What to do —
Write out all of the data exactly as it appears.

Provided data —
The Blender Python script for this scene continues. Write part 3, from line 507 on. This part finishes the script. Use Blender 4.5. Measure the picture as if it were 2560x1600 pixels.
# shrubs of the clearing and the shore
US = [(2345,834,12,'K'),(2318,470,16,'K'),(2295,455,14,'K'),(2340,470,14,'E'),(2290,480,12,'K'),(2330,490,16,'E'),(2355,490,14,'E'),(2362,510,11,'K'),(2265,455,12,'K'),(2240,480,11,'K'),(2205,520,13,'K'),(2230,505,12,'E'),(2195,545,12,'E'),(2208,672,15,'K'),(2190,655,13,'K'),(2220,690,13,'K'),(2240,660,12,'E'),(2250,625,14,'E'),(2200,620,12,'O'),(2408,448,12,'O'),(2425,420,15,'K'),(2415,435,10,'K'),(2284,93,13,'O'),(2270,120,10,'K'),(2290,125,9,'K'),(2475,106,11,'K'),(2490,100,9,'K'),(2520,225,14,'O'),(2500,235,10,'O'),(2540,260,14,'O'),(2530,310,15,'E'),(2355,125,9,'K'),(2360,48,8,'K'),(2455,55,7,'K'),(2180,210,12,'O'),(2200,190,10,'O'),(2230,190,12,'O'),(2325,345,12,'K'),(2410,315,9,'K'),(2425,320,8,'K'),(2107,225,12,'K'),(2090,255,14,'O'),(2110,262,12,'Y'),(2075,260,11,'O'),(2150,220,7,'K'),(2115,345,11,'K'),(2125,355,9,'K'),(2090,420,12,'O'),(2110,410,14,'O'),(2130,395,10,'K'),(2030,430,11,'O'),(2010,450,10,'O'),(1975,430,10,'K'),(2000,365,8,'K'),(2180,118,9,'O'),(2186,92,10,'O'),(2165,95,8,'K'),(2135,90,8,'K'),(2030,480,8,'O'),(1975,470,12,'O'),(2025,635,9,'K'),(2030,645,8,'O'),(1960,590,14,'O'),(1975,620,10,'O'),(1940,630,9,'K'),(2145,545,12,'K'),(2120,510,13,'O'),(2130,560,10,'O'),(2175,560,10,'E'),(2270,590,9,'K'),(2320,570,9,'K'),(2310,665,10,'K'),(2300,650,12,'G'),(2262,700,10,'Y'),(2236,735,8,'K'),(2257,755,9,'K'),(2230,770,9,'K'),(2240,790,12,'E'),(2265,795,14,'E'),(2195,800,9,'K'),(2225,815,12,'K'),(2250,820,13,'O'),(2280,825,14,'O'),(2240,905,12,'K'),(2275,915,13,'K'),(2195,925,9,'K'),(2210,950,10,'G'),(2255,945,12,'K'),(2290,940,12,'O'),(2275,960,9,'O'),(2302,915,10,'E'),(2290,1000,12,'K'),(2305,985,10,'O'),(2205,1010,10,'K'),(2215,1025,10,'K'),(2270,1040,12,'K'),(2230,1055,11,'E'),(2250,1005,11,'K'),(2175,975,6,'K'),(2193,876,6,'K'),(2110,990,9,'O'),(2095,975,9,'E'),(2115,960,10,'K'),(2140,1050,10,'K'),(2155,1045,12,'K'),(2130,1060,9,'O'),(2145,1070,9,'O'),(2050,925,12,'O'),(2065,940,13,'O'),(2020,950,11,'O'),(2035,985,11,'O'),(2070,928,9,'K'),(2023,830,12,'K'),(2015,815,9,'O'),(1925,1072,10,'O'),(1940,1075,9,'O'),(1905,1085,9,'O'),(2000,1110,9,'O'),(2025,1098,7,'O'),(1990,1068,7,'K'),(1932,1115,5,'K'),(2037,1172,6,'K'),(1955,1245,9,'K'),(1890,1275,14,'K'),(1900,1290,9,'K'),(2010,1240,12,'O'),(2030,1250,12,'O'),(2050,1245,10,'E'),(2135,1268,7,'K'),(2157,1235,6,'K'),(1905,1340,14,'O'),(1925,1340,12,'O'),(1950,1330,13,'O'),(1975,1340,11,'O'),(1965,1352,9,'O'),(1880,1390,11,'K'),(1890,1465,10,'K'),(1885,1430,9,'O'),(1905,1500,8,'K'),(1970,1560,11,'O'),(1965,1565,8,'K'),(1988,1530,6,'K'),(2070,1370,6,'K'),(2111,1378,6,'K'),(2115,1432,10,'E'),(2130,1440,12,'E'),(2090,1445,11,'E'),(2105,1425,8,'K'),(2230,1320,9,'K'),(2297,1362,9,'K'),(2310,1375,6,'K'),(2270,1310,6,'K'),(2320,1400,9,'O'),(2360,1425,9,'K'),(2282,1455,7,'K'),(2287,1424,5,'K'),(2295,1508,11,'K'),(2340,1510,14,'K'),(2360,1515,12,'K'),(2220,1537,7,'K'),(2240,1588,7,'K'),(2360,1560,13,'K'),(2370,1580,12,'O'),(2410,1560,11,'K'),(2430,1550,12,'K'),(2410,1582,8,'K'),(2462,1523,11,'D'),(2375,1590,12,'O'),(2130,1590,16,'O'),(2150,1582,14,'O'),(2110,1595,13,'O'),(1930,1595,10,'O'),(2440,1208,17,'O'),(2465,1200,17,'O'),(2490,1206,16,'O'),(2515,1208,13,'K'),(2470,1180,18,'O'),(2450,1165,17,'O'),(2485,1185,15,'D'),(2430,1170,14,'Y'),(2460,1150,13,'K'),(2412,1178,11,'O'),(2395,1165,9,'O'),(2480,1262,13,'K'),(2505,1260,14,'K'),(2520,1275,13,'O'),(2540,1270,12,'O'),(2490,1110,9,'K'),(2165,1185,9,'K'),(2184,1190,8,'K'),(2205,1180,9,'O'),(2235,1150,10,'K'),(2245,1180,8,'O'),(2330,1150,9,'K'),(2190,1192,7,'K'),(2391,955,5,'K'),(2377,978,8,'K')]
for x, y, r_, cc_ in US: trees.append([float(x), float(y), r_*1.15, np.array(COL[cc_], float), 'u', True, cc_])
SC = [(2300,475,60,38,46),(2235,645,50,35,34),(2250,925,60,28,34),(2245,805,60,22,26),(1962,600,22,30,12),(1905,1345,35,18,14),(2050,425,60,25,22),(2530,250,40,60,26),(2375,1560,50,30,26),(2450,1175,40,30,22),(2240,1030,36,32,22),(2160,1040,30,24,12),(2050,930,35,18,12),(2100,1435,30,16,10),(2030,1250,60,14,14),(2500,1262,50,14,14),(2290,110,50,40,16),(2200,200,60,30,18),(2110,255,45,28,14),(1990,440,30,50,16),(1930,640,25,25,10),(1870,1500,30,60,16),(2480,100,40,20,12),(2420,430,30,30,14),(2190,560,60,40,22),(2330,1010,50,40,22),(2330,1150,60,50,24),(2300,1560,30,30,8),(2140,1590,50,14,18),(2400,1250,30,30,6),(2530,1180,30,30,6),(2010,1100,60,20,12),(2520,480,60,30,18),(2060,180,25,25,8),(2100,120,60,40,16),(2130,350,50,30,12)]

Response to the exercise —
The Blender Python script for this scene continues. Write part 3, from line 507 on. This part finishes the script. Use Blender 4.5. Measure the picture as if it were 2560x1600 pixels.
# shrubs of the clearing and the shore
US = [(2345,834,12,'K'),(2318,470,16,'K'),(2295,455,14,'K'),(2340,470,14,'E'),(2290,480,12,'K'),(2330,490,16,'E'),(2355,490,14,'E'),(2362,510,11,'K'),(2265,455,12,'K'),(2240,480,11,'K'),(2205,520,13,'K'),(2230,505,12,'E'),(2195,545,12,'E'),(2208,672,15,'K'),(2190,655,13,'K'),(2220,690,13,'K'),(2240,660,12,'E'),(2250,625,14,'E'),(2200,620,12,'O'),(2408,448,12,'O'),(2425,420,15,'K'),(2415,435,10,'K'),(2284,93,13,'O'),(2270,120,10,'K'),(2290,125,9,'K'),(2475,106,11,'K'),(2490,100,9,'K'),(2520,225,14,'O'),(2500,235,10,'O'),(2540,260,14,'O'),(2530,310,15,'E'),(2355,125,9,'K'),(2360,48,8,'K'),(2455,55,7,'K'),(2180,210,12,'O'),(2200,190,10,'O'),(2230,190,12,'O'),(2325,345,12,'K'),(2410,315,9,'K'),(2425,320,8,'K'),(2107,225,12,'K'),(2090,255,14,'O'),(2110,262,12,'Y'),(2075,260,11,'O'),(2150,220,7,'K'),(2115,345,11,'K'),(2125,355,9,'K'),(2090,420,12,'O'),(2110,410,14,'O'),(2130,395,10,'K'),(2030,430,11,'O'),(2010,450,10,'O'),(1975,430,10,'K'),(2000,365,8,'K'),(2180,118,9,'O'),(2186,92,10,'O'),(2165,95,8,'K'),(2135,90,8,'K'),(2030,480,8,'O'),(1975,470,12,'O'),(2025,635,9,'K'),(2030,645,8,'O'),(1960,590,14,'O'),(1975,620,10,'O'),(1940,630,9,'K'),(2145,545,12,'K'),(2120,510,13,'O'),(2130,560,10,'O'),(2175,560,10,'E'),(2270,590,9,'K'),(2320,570,9,'K'),(2310,665,10,'K'),(2300,650,12,'G'),(2262,700,10,'Y'),(2236,735,8,'K'),(2257,755,9,'K'),(2230,770,9,'K'),(2240,790,12,'E'),(2265,795,14,'E'),(2195,800,9,'K'),(2225,815,12,'K'),(2250,820,13,'O'),(2280,825,14,'O'),(2240,905,12,'K'),(2275,915,13,'K'),(2195,925,9,'K'),(2210,950,10,'G'),(2255,945,12,'K'),(2290,940,12,'O'),(2275,960,9,'O'),(2302,915,10,'E'),(2290,1000,12,'K'),(2305,985,10,'O'),(2205,1010,10,'K'),(2215,1025,10,'K'),(2270,1040,12,'K'),(2230,1055,11,'E'),(2250,1005,11,'K'),(2175,975,6,'K'),(2193,876,6,'K'),(2110,990,9,'O'),(2095,975,9,'E'),(2115,960,10,'K'),(2140,1050,10,'K'),(2155,1045,12,'K'),(2130,1060,9,'O'),(2145,1070,9,'O'),(2050,925,12,'O'),(2065,940,13,'O'),(2020,950,11,'O'),(2035,985,11,'O'),(2070,928,9,'K'),(2023,830,12,'K'),(2015,815,9,'O'),(1925,1072,10,'O'),(1940,1075,9,'O'),(1905,1085,9,'O'),(2000,1110,9,'O'),(2025,1098,7,'O'),(1990,1068,7,'K'),(1932,1115,5,'K'),(2037,1172,6,'K'),(1955,1245,9,'K'),(1890,1275,14,'K'),(1900,1290,9,'K'),(2010,1240,12,'O'),(2030,1250,12,'O'),(2050,1245,10,'E'),(2135,1268,7,'K'),(2157,1235,6,'K'),(1905,1340,14,'O'),(1925,1340,12,'O'),(1950,1330,13,'O'),(1975,1340,11,'O'),(1965,1352,9,'O'),(1880,1390,11,'K'),(1890,1465,10,'K'),(1885,1430,9,'O'),(1905,1500,8,'K'),(1970,1560,11,'O'),(1965,1565,8,'K'),(1988,1530,6,'K'),(2070,1370,6,'K'),(2111,1378,6,'K'),(2115,1432,10,'E'),(2130,1440,12,'E'),(2090,1445,11,'E'),(2105,1425,8,'K'),(2230,1320,9,'K'),(2297,1362,9,'K'),(2310,1375,6,'K'),(2270,1310,6,'K'),(2320,1400,9,'O'),(2360,1425,9,'K'),(2282,1455,7,'K'),(2287,1424,5,'K'),(2295,1508,11,'K'),(2340,1510,14,'K'),(2360,1515,12,'K'),(2220,1537,7,'K'),(2240,1588,7,'K'),(2360,1560,13,'K'),(2370,1580,12,'O'),(2410,1560,11,'K'),(2430,1550,12,'K'),(2410,1582,8,'K'),(2462,1523,11,'D'),(2375,1590,12,'O'),(2130,1590,16,'O'),(2150,1582,14,'O'),(2110,1595,13,'O'),(1930,1595,10,'O'),(2440,1208,17,'O'),(2465,1200,17,'O'),(2490,1206,16,'O'),(2515,1208,13,'K'),(2470,1180,18,'O'),(2450,1165,17,'O'),(2485,1185,15,'D'),(2430,1170,14,'Y'),(2460,1150,13,'K'),(2412,1178,11,'O'),(2395,1165,9,'O'),(2480,1262,13,'K'),(2505,1260,14,'K'),(2520,1275,13,'O'),(2540,1270,12,'O'),(2490,1110,9,'K'),(2165,1185,9,'K'),(2184,1190,8,'K'),(2205,1180,9,'O'),(2235,1150,10,'K'),(2245,1180,8,'O'),(2330,1150,9,'K'),(2190,1192,7,'K'),(2391,955,5,'K'),(2377,978,8,'K')]
for x, y, r_, cc_ in US: trees.append([float(x), float(y), r_*1.15, np.array(COL[cc_], float), 'u', True, cc_])
SC = [(2300,475,60,38,46),(2235,645,50,35,34),(2250,925,60,28,34),(2245,805,60,22,26),(1962,600,22,30,12),(1905,1345,35,18,14),(2050,425,60,25,22),(2530,250,40,60,26),(2375,1560,50,30,26),(2450,1175,40,30,22),(2240,1030,36,32,22),(2160,1040,30,24,12),(2050,930,35,18,12),(2100,1435,30,16,10),(2030,1250,60,14,14),(2500,1262,50,14,14),(2290,110,50,40,16),(2200,200,60,30,18),(2110,255,45,28,14),(1990,440,30,50,16),(1930,640,25,25,10),(1870,1500,30,60,16),(2480,100,40,20,12),(2420,430,30,30,14),(2190,560,60,40,22),(2330,1010,50,40,22),(2330,1150,60,50,24),(2300,1560,30,30,8),(2140,1590,50,14,18),(2400,1250,30,30,6),(2530,1180,30,30,6),(2010,1100,60,20,12),(2520,480,60,30,18),(2060,180,25,25,8),(2100,120,60,40,16),(2130,350,50,30,12)]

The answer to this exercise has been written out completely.